A Study on Establishing a Dynamic Color Schlieren System to Observe Airflow and Predict Temperature Changes

Color schlieren is a technique capable of visualizing fluid waves (e.g., airflows and sound waves) that are beyond the visibility of the naked eye. This study aims to evaluate the airflow temperature in color schlieren through the distribution of different dynamic colors and verify the temperature prediction's feasibility. This approach is extensively helpful for analyzing high-temperature and non-invasive fluids. Compared to infrared thermal images, the advantage of color schlieren images lies in the capability of observing airflow changes in detail; at the same time, the temperature of airflow and measured objects can be obtained from the color distribution.
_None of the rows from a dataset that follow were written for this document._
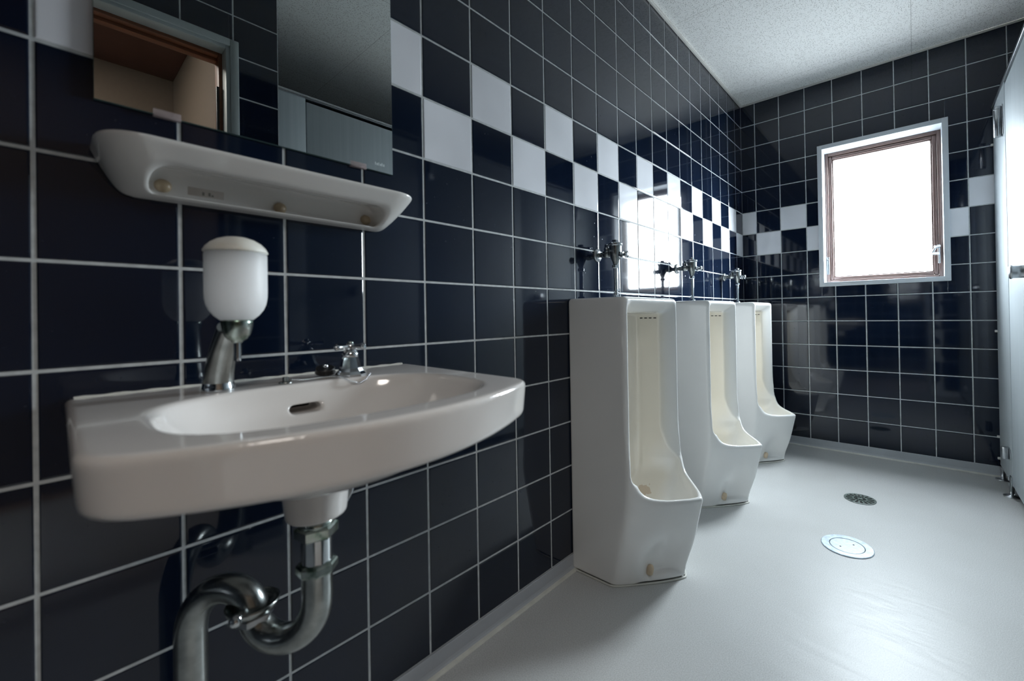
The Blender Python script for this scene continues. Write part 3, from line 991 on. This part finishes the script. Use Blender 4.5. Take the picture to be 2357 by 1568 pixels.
m.lathe([(.0105, .0009), (.0105, .0032), (.006, .0034), (.001, .0034)], (.705, 2.390, 0), n=24, smooth=False)
child(m, 'drain_grate', simple('grimy_bronze', (.075, .10, .088), .55, .2, .3, 90), g)

g = empty('floor_cleanout', (.706, 1.884, 0), 'bright round metal cleanout cover with two small holes, in front of the dark drain', 'floor cover')
cc = (.706, 1.884, 0)
m = MB().lathe([(.0815, .0002), (.0815, .0022), (.0795, .0034), (.0560, .0034), (.0550, .0016)], cc, n=64, cap=False, smooth=False)
child(m, 'cover_rim', simple('worn_steel', (.42, .50, .58), .40, .30, .25, 70), g)
m = MB().lathe([(.0535, .0004), (.0535, .0028), (.0520, .0034), (.0005, .0034)], cc, n=64, cap=False, smooth=False)
m.lathe([(.0556, .0010), (.0530, .0010)], cc, n=64, cap=False, mi=1, smooth=False)
cvr = child(m, 'cover_disc', [simple('worn_steel_lid', (.46, .52, .56), .42, .25, .15, 90), MT['dark_hole']], g)
for s_ in (-1, 1):
    m = MB().lathe([(.0032, .0030), (.0032, .0037), (.001, .0038)], (cc[0] + .026 * s_ * .7, cc[1] + .026 * s_ * .75, 0), n=14)
    child(m, 'key_hole', MT['dark_hole'], cvr)

# ------------------------------------------------------------------ toilet stalls
SX = 1.235
ZB, ZT = .062, 1.880
TH = .030
def stall_rail(m, ya, yb):
    m.box((SX - .004, ya, ZT), (SX + TH + .004, yb, ZT + .016), .002)
def feet(parent, ys):
    for yy in ys:
        m = MB().lathe([(.0300, .0005), (.0300, .0030), (.0240, .0055), (.0090, .0075), (.0085, .045), (.0120, .050), (.0120, ZB)], (SX + .004, yy, 0), n=28)
        child(m, 'adjustable_foot', MT['steel'], parent)
def panel(name, ya, yb, label, footys):
    p = empty(name, (SX, (ya + yb) / 2, 0), label, 'screen', None)
    child(MB().box((SX, ya, ZB), (SX + TH, yb, ZT), .0015), 'panel_board', MT['laminate'], p)
    feet(p, footys)
    return p
def hinge(parent, yy, z0, z1, dirn):
    m = MB()
    m.lathe([(.0125, z0), (.0140, z0 + .002), (.0140, z1 - .002), (.0125, z1)], (SX - .014, yy, 0), n=24)
    for zq in (z0 + .012, z1 - .012):
        m.lathe([(.0148, zq - .001), (.0148, zq + .001)], (SX - .014, yy, 0), n=24)
    m.box((SX - .003, yy - .002 if dirn > 0 else yy - .034, z0 + .004), (SX - .0002, yy + .034 if dirn > 0 else yy + .002, z1 - .004), .001)
    m.box((SX - .016, yy - .034 if dirn > 0 else yy, z0 + .006), (SX - .0002, yy - .030 if dirn > 0 else yy + .030, z1 - .006), .001)
    return child(m, 'hinge', MT['steel'], parent)
def door(ya, yb, label, knob_y, hinge_y, dirn):
    p = empty('stall_door', (SX, (ya + yb) / 2, 0), label, 'stall door', None)
    child(MB().box((SX + .001, ya + .004, ZB + .004), (SX + TH - .003, yb - .004, ZT - .014), .0015), 'door_board', MT['laminate'], p)
    m = MB().lathe([(.0265, .001), (.0265, .006), (.0235, .008), (.0235, .040), (.0262, .043), (.0262, .047), (.022, .050), (.004, .0505)], (SX + .001, knob_y, .998), (-1, 0, 0), 40)
    child(m, 'door_knob', MT['steel'], p)
    return p
P1 = panel('cubicle_screen', .614, .783, 'narrow pale grey fixed cubicle screen beside the black corner, seen in the mirror', (.66,))
D1 = door(.783, 1.375, 'pale grey stall door whose top shows in the mirror', 1.00, .86, -1)
P2 = panel('cubicle_screen', 1.375, 2.195, 'pale grey fixed panel between the two stall doors', (1.45, 2.12))
D2 = door(2.195, 2.775, 'pale grey stall door with a round steel knob at the right edge', 2.345, 2.845, -1)
P3 = panel('cubicle_screen', 2.775, YL - .0015, 'pale grey fixed cubicle screen with hinges joined to the window wall', (2.835, 3.085))
for zz in ((1.655, 1.795), (.168, .222)):
    hinge(P3, 2.845, *zz, -1); hinge(P2, 1.44, *zz, -1)
rl = MB(); stall_rail(rl, .614, YL - .0015)
tag(rl.build('stall_head_rail', MT['steel']), 'bright metal rail along the top of the grey stall fronts', 'rail')
for zq in (1.70, .745, .205, .095):
    m = MB().box((SX - .010, YL - .012, zq - .006), (SX + .004, YL - .0010, zq + .006), .002)
    child(m, 'wall_bracket', MT['trim'], P3)
m = MB().box((SX - .004, 2.79, .030), (SX - .0002, 2.825, .100), .0018).box((SX - .010, 2.818, .075), (SX - .004, 2.832, .092), .002)
child(m, 'foot_plate', MT['steel'], P3)
m = MB().box((SX + TH + .001, 1.76, ZB + .03), (2.25 - .003, 1.79, ZT), .0015)
tag(m.build('stall_partition', MT['laminate']), 'pale grey partition board between the two toilet stalls', 'partition')
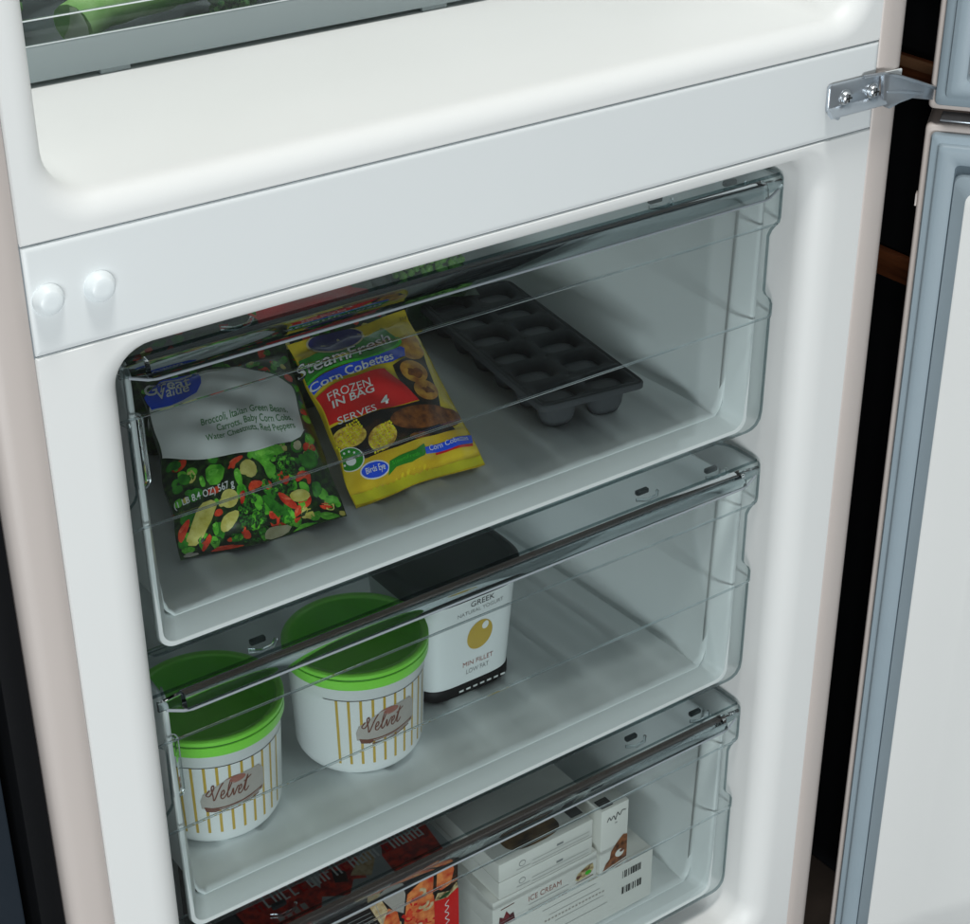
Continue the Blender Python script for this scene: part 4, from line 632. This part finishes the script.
for i in range(NX):
    for j in range(NY):
        mi_ = MB(); x0, y0 = 3+i*CW, 3+j*31.0
        qq = lambda e, z, rad: [(a, b, z) for a, b in rrect(x0+e, x0+CW-e, y0+e, y0+31-e, rad, 4)]
        mi_.loft([qq(5.6, 16.5, 8), qq(5.6, 19, 8), qq(7.5, 20.2, 7.6), qq(11, 20.6, 4)], 0, True, True, True); mi_.build('ice_cube', MT['ice'], it)
X1, Y1 = 6+NX*CW, 6+NY*31.0
m.loft([[(a, b, z) for a, b in rrect(e, X1-e, e, Y1-e, 6, 4)] for e, z in ((3.2, 25), (.6, 25), (0, 24.2), (0, 21.5), (.8, 21), (2.5, 21))], 0, True)
m.build('tray_body', MT['silicone'], it, solid=.9)

# ------------------------------------------------------------------ tubs and yogurt in the middle drawer
ZF2 = -456.2
MT['tub'] = plain('white_tub_plastic', (.80, .82, .82), .32, var=.02, scale=20); MT['lid'] = plain('lime_lid_plastic', (.26, .78, .08), .3, var=.03, scale=30)
MT['lid_in'] = plain('green_lid_recess', (.28, .84, .09), .34, var=.05, scale=30); MT['groove'] = plain('lid_groove', (.02, .13, .01), .5)
RB, RT, TH = 43.0, 48.5, 89.0
def rad_at(z): return RB+(RT-1.8-RB)*max(0, min(1, z/TH)) - (max(0, 12-z)/12)**2*7.0
def velvet(pr, x, z, s_, ink):
    W = {'V': [(0, .75), (-.25, .45), (.05, .35), (.35, .8), (.3, 1.05), (.15, .9), (.35, .35), (.5, 0), (.85, .75), (1.15, 1.15)],
         'e': [(1.0, .22), (1.3, .38), (1.25, .6), (1.08, .5), (1.05, .15), (1.25, .02), (1.5, .2)],
         'l': [(1.5, .2), (1.85, .85), (1.85, 1.15), (1.7, 1.0), (1.62, .25), (1.75, .02), (2.0, .25)],
         'v': [(2.0, .25), (2.1, .55), (2.2, .05), (2.45, .5), (2.6, .62)],
         'f': [(2.6, .25), (2.85, .38), (2.82, .6), (2.65, .5), (2.62, .15), (2.8, .02), (3.05, .2)],
         't': [(3.05, .2), (3.4, 1.1), (3.2, .2), (3.35, .03), (3.6, .25)], 'b': [(3.05, .72), (3.3, .78), (3.75, .95)]}
    for pts in W.values(): pr.stroke([(x+a*s_+b*s_*.22, z+b*s_*1.25+a*s_*.06) for a, b in pts], .85*s_/9.0, ink, 3)
def tub(label, cx, cyy, turn):
    root = empty('ice_cream_tub', (cx, cyy, ZF2), label, 'tub', 'green lidded tubs in the middle drawer')
    m = MB(); prof = [(0, 1.5), (RB-16, 1.2), (RB-13, 0), (RB-9, .2)]+[(rad_at(z), z) for z in (1.5, 3, 5, 8, 11, 14, 22, 40, 60, TH-14)]+[(RT-1.5, TH-13.5), (RT-1.5, TH-8)]
    m.lathe(prof); m.build('body', MT['tub'], root)
    m = MB(); m.lathe([(RT-1.2, TH-12.5), (RT-.2, TH-12.3), (RT+.2, TH-11.5), (RT+.4, TH-5.2), (RT-.3, TH-4.9)]); m.lathe([(RT-.3, TH-4.0), (RT+.5, TH-3.6), (RT+.4, TH-1.2), (RT-.6, TH-.2), (RT-2.4, TH), (RT-4.2, TH-.5), (RT-4.9, TH-1.8)])
    m.build('lid_rim', MT['lid'], root)
    m = MB(); m.lathe([(RT-.3, TH-4.9), (RT-.6, TH-4.45), (RT-.3, TH-4.0)]); m.build('lid_groove', MT['groove'], root)
    m = MB(); m.lathe([(RT-4.9, TH-1.8), (RT-6, TH-14), (RT-6.8, TH-19), (RT-8, TH-21), (RT-11, TH-21.8), (RT-16, TH-21), (.02, TH-20.6)]); m.build('lid_recess', MT['lid_in'], root)
    def mp(th, z, o):
        w = math.radians(th+turn); rr = rad_at(z)+o; return Vector((rr*math.sin(w), -rr*math.cos(w), z))
    pr = Print(mp, 3.5, (.80, 1)); pr.lift = .1
    for k in range(10):
        t = -48.5+k*10.0; pr.rect(t-1.15, t+1.15, 13.5, 66.4, INK['gold'], 0)
    pr.stroke([(-60, 66.4), (-30, 66.6), (0, 66.6), (30, 66.6), (56, 67)], .55, INK['dark_grey'], 1)
    pr.poly([(-33, 34), (-20, 32), (0, 33.5), (20, 36.5), (22, 40), (21.5, 53), (17, 57.5), (0, 57), (-17, 53), (-31, 45.5), (-33.5, 40)], INK['taupe'], 1.6)
    pr.ell(-4.5, 54.2, 9, 2.8, INK['rose'], 2.2, .05); pr.ell(-9, 53.6, 5, 2.0, INK['taupe'], 2.7); pr.ell(-6, 54.0, 3.5, 1.6, INK['rose'], 3)
    velvet(pr, -27, 40.0, 11.5*.8, INK['brown'])
    pr.sc = (.80, 1)
    pr.poly([(-31, 35.2), (-29.5, 31.2), (-22, 30.6), (-18, 32), (0, 33.6), (19, 37.4), (20.5, 39.6), (0, 36), (-15, 34.4), (-24, 34.2)], INK['brown'], 2.4)
    pr.stroke([(-20, 30.2), (-5, 31.4), (16, 35.2)], .9, INK['brown'], 2.2); pr.stroke([(-19, 32.9), (0, 34.6), (17, 37.8)], .6, INK['taupe'], 3)
    pr.build('printed_label', root); return root
tub('white ice cream tub with lime green lid between other tub and yogurt pot', -45.5, 113.5, 0)
tub('white ice cream tub with lime green lid, leftmost of the two tubs', -157.5, 111, -3.5)
yg = empty('yogurt_tub', (48, 150, ZF2), 'square white yogurt pot with black lid and black base band', 'yogurt pot')
MT['pot'] = plain('white_pot_plastic', (.80, .83, .83), .35, var=.015); MT['pot_black'] = plain('black_pot_plastic', (.005, .005, .006), .55, spec=.25)
hx = lambda z: 37.5+6.0*z/88.0
sq = lambda h, z, e=4.6, k=1.0: [(a, b, z) for a, b in superell(0, 0, h, h*k, e)]
m = MB(); m.loft([sq(hx(z), z) for z in (11, 11.6, 30, 60, 84)], 0, True); m.build('body', MT['pot'], yg)
m = MB(); m.loft([sq(32, .2), sq(36, 0), sq(37.6, .9), sq(38.6, 2.4), sq(38.9, 9.5), sq(38.3, 10.9), sq(37.0, 11)], 0, True, True); m.build('base_band', MT['pot_black'], yg)
m = MB(); m.loft([sq(43.6, 84.5), sq(44.8, 84.2), sq(45.6, 85.2), sq(46.3, 97), sq(45.7, 100.5), sq(44, 102.2), sq(42, 102.4), sq(41, 101.4), sq(40, 99.8), sq(20, 99.6)], 0, True, False, True); m.build('lid', MT['pot_black'], yg)
def ymap(x, z, o):
    h = hx(z); x = max(-h*.97, min(h*.97, x)); return Vector((x, -(h*(1-abs(x/h)**4.6)**(1/4.6))-o, z))
pr = Print(ymap, 5); pr.lift = .1
pr.text('GREEK', (-4, 76.5), (16, 77.0), (-4, 81.0), INK['dark_grey'], 1); pr.text('NATURAL YOGURT', (-15, 71.0), (24, 71.6), (-15, 74.0), INK['grey'], 1)
pr.ell(4.6, 50, 10.6, 12.2, INK['gold'], 1, -.35, 36); pr.ell(9, 56.6, 2.7, 3.3, INK['white'], 2, -.3)
pr.text('MIN FILLET', (-9, 25.6), (17, 25.6), (-9, 29.6), INK['rose'], 1); pr.text('LOW FAT', (-6, 18.6), (13.5, 18.6), (-6, 22.6), INK['grey'], 1)
pr.build('printed_label', yg)
m = MB()
for k in range(7): m.box(-12+k*6, -8.4+k*6, -39.15, -38.9, 5, 6.4)
m.build('printed_base_text', INK['white'], yg)

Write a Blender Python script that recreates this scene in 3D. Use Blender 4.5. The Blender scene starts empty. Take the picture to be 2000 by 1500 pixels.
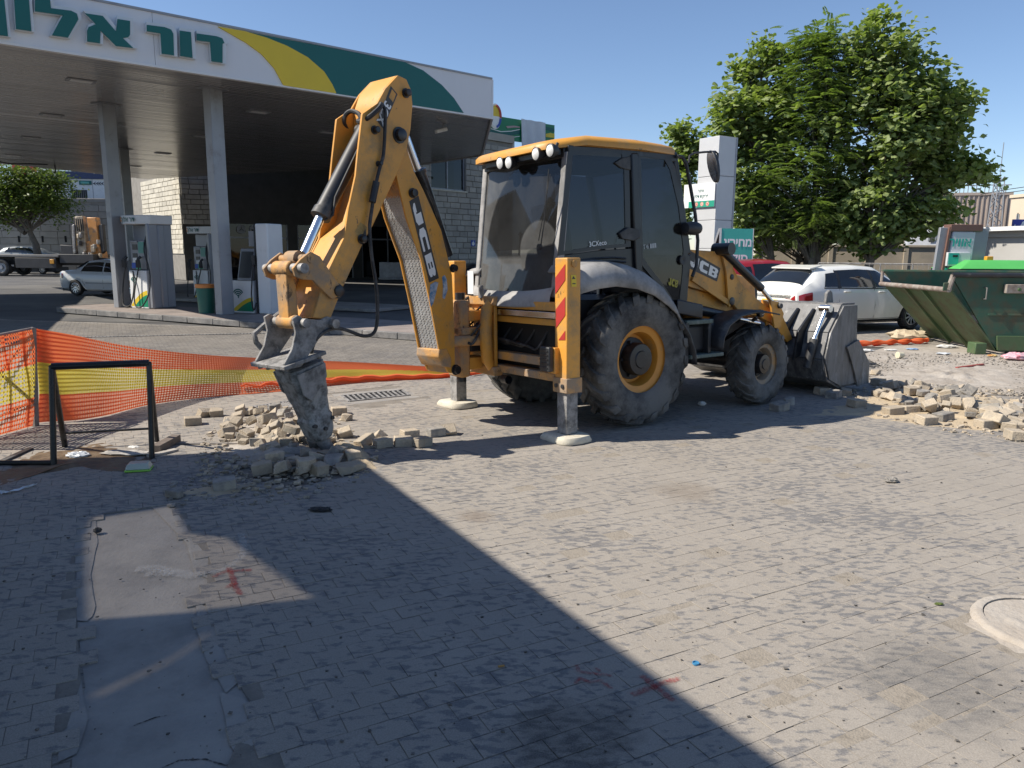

In this Schlieren system, color filters made from low-cost, transparent projector films were adopted, which could change the color of the image captured from the system along with temperature changes, and provide intuitive perceptions. Since scratches from laser printing appeared on the low-cost color filter, the haze would be generated during imaging by the color schlieren system, which reduced the image saturation. To solve the problem of reduction in image saturation, the image dehazing technique was applied in this study to correct the shortcomings. Moreover, the dynamic information of color Schlieren images was also utilized to explore the relationship between Schlieren color distribution and actual temperature, where a temperature prediction model was established with a Feedforward neural network (FNN). Lastly, the Pearson correlation coefficient was applied to evaluate the degree of correlation between the FNN data sets; the Mean square error (MSE) value served as the evaluation index of error between the prediction result and verification data, where the Error histogram reflected the error values for the training, test, and verification datasets. The results indicated that the Pearson correlation coefficient of the correlation analysis was 0.99848, MSE at 0.6663, and the Error histogram reflected 0.4372 as the error between most data. Therefore, the temperature prediction model presented excellent predicting capability.